Strategy
When the winds shift, strategy steadies the course
Few leaders lived more strategically than Queen Elizabeth I. When she took the throne in 1558, she was just 25 years old — unmarried, untested, and surrounded by danger. Her kingdom was small and divided, riven by religious conflict. Her cousin Mary, Queen of Scots, was a living rival. Powerful Catholic states, especially Spain, looked on her Protestant rule with hostility. At home, she faced plots, spies, and courtiers who tried to manipulate her. Many believed a woman could not rule. Most expected her to marry — quickly — and surrender her power.
She did not. Elizabeth chose, instead, to live a strategic life. She tested people slowly. She made few promises. She cultivated an identity — the Virgin Queen, married to her country — that gave her symbolic strength in a world built to doubt her. She spoke carefully but boldly, and acted only when conditions favored her.
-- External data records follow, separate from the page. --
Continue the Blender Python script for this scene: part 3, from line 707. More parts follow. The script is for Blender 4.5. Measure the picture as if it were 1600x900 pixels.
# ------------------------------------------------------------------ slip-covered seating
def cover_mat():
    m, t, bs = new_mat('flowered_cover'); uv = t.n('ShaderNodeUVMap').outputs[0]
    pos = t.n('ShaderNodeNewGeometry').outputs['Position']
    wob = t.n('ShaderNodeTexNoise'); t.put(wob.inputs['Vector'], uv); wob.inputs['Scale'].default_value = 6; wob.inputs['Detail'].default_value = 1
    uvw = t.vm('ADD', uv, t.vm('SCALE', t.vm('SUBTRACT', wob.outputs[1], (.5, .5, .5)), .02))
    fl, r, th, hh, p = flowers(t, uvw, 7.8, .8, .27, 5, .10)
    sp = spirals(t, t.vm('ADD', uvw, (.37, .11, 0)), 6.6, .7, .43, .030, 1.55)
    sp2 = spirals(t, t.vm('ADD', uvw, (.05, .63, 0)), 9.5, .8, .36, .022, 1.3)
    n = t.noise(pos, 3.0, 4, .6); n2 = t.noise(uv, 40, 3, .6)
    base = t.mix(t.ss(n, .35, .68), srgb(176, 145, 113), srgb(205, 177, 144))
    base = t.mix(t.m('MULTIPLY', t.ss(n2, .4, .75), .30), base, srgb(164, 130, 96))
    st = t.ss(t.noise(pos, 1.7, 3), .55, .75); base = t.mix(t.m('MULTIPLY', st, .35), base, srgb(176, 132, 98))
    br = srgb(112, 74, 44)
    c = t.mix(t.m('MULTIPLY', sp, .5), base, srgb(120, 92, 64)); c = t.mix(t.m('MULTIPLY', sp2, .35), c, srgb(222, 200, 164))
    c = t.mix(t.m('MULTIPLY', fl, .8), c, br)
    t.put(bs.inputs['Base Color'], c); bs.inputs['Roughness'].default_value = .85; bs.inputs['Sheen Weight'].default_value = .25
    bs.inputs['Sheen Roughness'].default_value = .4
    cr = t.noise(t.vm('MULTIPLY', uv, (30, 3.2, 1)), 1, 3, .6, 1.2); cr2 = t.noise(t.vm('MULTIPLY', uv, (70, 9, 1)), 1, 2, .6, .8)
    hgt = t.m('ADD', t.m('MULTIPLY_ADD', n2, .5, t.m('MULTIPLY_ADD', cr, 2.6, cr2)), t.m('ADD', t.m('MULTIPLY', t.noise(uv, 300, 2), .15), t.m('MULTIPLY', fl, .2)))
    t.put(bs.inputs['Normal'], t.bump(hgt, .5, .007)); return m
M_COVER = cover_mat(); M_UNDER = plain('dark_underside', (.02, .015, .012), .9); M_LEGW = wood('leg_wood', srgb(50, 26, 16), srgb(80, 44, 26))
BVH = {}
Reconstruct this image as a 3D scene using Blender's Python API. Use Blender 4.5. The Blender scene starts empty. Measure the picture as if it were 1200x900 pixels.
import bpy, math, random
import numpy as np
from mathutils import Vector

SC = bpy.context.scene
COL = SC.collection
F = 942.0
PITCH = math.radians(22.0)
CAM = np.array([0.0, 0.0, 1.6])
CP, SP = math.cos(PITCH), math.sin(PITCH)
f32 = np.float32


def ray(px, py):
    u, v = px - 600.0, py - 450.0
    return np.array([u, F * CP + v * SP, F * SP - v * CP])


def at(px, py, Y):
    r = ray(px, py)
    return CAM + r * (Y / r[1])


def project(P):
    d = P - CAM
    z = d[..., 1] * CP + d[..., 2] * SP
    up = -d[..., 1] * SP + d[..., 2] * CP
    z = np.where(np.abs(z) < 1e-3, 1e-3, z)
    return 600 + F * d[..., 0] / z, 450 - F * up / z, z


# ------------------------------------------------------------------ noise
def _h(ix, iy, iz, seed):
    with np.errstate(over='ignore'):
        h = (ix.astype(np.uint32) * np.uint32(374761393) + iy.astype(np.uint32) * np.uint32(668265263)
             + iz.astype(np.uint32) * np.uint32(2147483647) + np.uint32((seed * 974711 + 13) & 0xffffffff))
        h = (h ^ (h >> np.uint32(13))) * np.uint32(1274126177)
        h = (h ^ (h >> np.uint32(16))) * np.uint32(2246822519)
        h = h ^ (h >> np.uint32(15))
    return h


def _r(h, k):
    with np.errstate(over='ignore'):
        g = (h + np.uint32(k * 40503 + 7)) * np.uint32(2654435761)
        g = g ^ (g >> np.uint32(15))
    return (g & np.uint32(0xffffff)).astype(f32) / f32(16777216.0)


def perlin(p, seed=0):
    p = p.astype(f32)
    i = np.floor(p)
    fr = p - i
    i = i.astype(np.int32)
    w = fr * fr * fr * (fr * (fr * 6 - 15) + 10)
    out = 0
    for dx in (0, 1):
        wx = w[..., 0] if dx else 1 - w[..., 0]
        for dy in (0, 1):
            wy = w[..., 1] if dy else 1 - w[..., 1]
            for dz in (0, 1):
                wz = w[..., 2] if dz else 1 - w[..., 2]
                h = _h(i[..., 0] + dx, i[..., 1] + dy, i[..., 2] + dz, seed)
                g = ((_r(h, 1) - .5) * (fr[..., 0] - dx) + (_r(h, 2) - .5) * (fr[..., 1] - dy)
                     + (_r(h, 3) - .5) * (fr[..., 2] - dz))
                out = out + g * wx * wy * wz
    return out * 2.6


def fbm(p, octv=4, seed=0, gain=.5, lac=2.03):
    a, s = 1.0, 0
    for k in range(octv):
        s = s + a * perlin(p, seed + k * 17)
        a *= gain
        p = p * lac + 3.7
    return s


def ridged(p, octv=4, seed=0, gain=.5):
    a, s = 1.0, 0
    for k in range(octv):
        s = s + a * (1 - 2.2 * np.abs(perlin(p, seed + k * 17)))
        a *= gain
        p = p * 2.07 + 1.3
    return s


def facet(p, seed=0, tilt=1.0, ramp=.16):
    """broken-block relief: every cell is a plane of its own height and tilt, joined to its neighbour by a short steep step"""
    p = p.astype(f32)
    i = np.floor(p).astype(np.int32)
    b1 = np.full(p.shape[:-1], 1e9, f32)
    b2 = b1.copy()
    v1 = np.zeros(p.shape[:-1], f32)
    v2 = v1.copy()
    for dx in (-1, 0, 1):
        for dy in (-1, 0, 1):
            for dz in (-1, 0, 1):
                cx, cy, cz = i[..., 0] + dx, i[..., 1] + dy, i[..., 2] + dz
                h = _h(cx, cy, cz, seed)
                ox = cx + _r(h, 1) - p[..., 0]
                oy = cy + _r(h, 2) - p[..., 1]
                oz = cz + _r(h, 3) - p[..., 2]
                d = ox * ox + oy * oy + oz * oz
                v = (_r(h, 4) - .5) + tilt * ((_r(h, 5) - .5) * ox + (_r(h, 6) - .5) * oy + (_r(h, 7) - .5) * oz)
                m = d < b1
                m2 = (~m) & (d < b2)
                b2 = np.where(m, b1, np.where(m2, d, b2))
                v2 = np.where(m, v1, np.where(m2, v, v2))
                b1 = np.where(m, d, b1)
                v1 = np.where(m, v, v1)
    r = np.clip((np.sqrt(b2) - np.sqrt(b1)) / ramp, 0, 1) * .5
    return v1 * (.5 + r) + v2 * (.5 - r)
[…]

Over time, through caution and boldness in measure, she unified her realm, steered England through war and upheaval, and built the foundation of a rising global power.
As one scholar noted, Elizabeth “made herself the most visible person in the kingdom and the most unknowable.”
That’s the paradox of strategy: it is both transparent and concealed, simple and complex. It gives a group confidence and direction while shielding its calculations and risks. Strategy is not mere cunning — it is clarity of goals, sustained over time and adapting to shifting reality. In steady hands, strategy becomes the deliberate, shaping force by which groups achieve great purposes.